Omakase room at MF Buckhead bucks the trend

With its $350 price tag, this sushi concept targets a specific audience

The omakase room at MF Buckhead juts out from the ceiling over the downstairs sushi bar — a semicircular bank of smoked charcoal windows that all eyes eventually alight on. From its high vantage point, it commands a view over the vast 8,000-square-foot dining room below like the bridge of a luxury liner.

This room is the restaurant's sushi sanctorum, a beatified aerie that promises heaven in the form of an omakase (chef's choice) meal fashioned from the finest seasonal fish in the world. The price for such indulgence? Up to $350 a person for 18 courses.
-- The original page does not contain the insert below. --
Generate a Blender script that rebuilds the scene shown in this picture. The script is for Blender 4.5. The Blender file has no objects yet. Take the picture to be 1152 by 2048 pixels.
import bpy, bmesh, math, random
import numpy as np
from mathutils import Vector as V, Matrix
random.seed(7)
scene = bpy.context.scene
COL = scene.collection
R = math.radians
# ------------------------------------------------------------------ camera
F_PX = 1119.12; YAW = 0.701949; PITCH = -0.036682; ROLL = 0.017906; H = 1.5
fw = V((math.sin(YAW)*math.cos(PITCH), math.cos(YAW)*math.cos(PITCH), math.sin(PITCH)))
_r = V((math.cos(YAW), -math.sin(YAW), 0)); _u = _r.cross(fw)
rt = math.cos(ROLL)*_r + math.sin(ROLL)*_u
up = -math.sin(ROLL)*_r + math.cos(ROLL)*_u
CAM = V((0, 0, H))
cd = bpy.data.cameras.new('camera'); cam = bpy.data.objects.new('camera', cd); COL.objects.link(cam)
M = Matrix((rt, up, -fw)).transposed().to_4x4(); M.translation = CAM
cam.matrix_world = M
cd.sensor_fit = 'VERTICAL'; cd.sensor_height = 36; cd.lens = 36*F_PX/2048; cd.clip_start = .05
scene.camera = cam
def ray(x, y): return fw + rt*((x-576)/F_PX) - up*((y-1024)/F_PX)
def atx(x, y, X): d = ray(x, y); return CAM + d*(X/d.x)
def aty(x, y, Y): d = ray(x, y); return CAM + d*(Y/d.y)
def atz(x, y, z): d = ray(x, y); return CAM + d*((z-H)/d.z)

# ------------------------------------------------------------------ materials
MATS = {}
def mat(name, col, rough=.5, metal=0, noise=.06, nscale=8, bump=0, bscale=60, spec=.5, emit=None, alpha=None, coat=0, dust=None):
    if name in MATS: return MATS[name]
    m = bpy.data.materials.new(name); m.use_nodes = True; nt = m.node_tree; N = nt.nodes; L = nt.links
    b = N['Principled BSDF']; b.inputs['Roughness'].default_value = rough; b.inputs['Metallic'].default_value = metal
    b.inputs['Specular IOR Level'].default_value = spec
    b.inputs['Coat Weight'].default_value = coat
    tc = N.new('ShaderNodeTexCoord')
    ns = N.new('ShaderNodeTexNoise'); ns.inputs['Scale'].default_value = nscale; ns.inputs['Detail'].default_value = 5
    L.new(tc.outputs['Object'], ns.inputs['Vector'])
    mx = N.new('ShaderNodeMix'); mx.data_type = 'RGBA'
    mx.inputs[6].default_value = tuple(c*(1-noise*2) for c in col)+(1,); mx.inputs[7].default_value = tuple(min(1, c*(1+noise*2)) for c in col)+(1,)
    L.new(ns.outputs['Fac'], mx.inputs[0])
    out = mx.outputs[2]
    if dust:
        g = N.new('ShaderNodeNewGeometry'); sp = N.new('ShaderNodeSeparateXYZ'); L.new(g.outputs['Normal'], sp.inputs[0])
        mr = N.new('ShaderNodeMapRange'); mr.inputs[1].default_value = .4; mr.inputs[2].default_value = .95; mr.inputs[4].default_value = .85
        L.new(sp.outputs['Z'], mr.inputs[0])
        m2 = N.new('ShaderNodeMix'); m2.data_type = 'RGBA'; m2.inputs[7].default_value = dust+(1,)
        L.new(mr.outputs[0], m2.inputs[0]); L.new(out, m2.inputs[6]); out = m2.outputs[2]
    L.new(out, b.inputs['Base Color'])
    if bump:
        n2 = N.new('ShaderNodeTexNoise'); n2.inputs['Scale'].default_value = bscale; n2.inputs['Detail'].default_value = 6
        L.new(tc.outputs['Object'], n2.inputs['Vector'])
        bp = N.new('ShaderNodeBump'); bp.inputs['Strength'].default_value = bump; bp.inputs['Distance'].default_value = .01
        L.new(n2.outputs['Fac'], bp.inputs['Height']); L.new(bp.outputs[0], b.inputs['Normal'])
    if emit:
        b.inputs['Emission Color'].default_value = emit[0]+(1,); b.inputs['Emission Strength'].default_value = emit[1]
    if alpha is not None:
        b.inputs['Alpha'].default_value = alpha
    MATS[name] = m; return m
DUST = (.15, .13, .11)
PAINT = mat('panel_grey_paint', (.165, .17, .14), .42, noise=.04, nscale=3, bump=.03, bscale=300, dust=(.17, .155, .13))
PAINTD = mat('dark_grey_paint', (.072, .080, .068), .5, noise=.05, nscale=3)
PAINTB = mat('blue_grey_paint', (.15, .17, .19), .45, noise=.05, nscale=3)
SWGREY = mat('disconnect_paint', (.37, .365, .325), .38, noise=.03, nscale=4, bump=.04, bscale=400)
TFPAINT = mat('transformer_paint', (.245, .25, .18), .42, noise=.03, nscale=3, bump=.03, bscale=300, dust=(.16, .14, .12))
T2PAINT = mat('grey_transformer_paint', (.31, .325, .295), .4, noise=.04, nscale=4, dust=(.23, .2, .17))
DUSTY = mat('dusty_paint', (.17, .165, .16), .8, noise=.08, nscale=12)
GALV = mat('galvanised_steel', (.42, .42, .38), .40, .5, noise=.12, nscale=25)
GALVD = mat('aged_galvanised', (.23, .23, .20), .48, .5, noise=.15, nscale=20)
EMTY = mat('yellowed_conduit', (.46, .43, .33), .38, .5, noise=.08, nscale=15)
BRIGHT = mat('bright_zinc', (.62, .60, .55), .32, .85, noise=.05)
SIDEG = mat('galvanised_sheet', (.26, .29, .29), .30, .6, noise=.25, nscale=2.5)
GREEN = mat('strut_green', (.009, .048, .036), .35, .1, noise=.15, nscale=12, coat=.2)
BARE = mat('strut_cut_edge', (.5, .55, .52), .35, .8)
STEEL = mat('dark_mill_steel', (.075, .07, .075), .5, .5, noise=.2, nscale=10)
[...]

Last month, after a year of mystery since MF Buckhead opened, sushi chef Chris Kinjo quietly began inviting his high-rolling regular customers up to the eight-seat sushi bar once a week. There, he has plied them with such rarefied exotica as thread-sail filefish served in a sauce of its own liver, mounds of poached cod milt, tiny violet petals of shiso flower, sea urchin sorbet, edible gold leaf, and $350 bottles of "Purple Mountain" sake.

In the midst of an economic downturn that Kinjo admits has cut sales at his top-rated sushi restaurant by 30 percent, he is counting on this sliver of extremely high-end business to help pull him through.

"I've been collecting data and have a list of over 300 people," Kinjo says.

For many of these diners, sushi is the ultimate expression of sourcing and artistry in cuisine, and they believe Kinjo ranks with the top itamae-san (sushi chefs) in the country.

Yet times could not be worse for dining establishments. "This is the most challenging economic environment for restaurant operators in nearly three decades," says Annika Stensson, spokeswoman for the National Restaurant Association, in an e-mail.

The association's Restaurant Performance Index shows the industry to be in its longest period of contraction on record. Overall sales declined 1.2 percent in 2008, the association forecasts another 1 percent drop in real growth over 2009.

Still, the gloomy economic outlook didn't stop Atlanta businesswoman Su So-Longman, who would ask Kinjo about the omakase room "every time we went in" to dine at MF Buckhead, from being among the first diners on the list. She and a few other diners gathered one recent night at the downstairs bar from where they could see a shadowy rustle of forms moving behind the opaque glass of the omakase room. Once called upstairs, two waitresses in full kimono greeted them. Inside, Kinjo and his top sushi chef Fuyuhiko Ito stood behind the bar, and one bright-eyed madai snapper lay upon the 6-foot-long blond maple cutting board.

The guests sank into white leather Georgetti wingback chairs, toasted the chefs with Gosset rosé champagne and settled in for four hours of minimalist excess — small bites framed on gorgeous dishware in a seemingly never-ending parade. The chairs were spaced at a comfortable distance around the arc of the 4-inch-thick black walnut sushi counter, and yet a near-hermetic soundproofing made it so that hushed conversation carried from one end of the bar to the other.

As Kinjo unsheathed a knife to butcher the fish, Ito brought the guests bowls of hot broth in which floated chrysanthemum leaves and custardy mounds of cod milt, i.e. sperm. An additional 17 courses followed, as did bottles of sake and wine. Before long, the conversation was anything but hushed.

The menu divided into three acts: sashimi (sliced raw fish with accompaniments) came first; sushi (sliced fish on fingers of rice) followed; and a variety of cold and hot dishes, each progressively richer, brought the meal to its conclusion. Pastry chef Lisa Matsuoka offered a pearlescent oval of ginger sorbet flecked with gold leaf for a calming coda.

Kinjo ordered several varieties of fish from Tokyo's Tsukiji market that rarely show up on American sushi menus. Among them: akamatsu, a variety of snapper that costs $70 a pound; inada, a baby yellowtail; and mekki aji, a shiny-skinned fish that Kinjo says is called "blue streamer" in English.

There were also some highly prized luxury items on the menu, including fresh abalone (for which the restaurant pays $400 a pound) and Japanese wagyu beef so marbled it appeared nearly white when raw.

"I was always holding my breath in anticipation for the next course," said So-Longman afterward, adding, "The whole experience — it was like a complete oral orgasm."

Kinjo has been preparing the omakase menu every Thursday for the past month, charging guests between $200 and $350, depending on the price of the ingredients, for which he won't stint.

"Times are hard now, but I have to do this the right way," Kinjo said. "I want this to be not only the best omakase in Atlanta but in America."

For now, customers are filling the weekly seats.

Ted Golden, a technology entrepreneur from Atlanta, has been eager to reserve, but admits, "At that price point, it's hard to find enough people who are willing to go.

"But my birthday's coming up," he laughed. "Maybe I can find someone to foot the bill."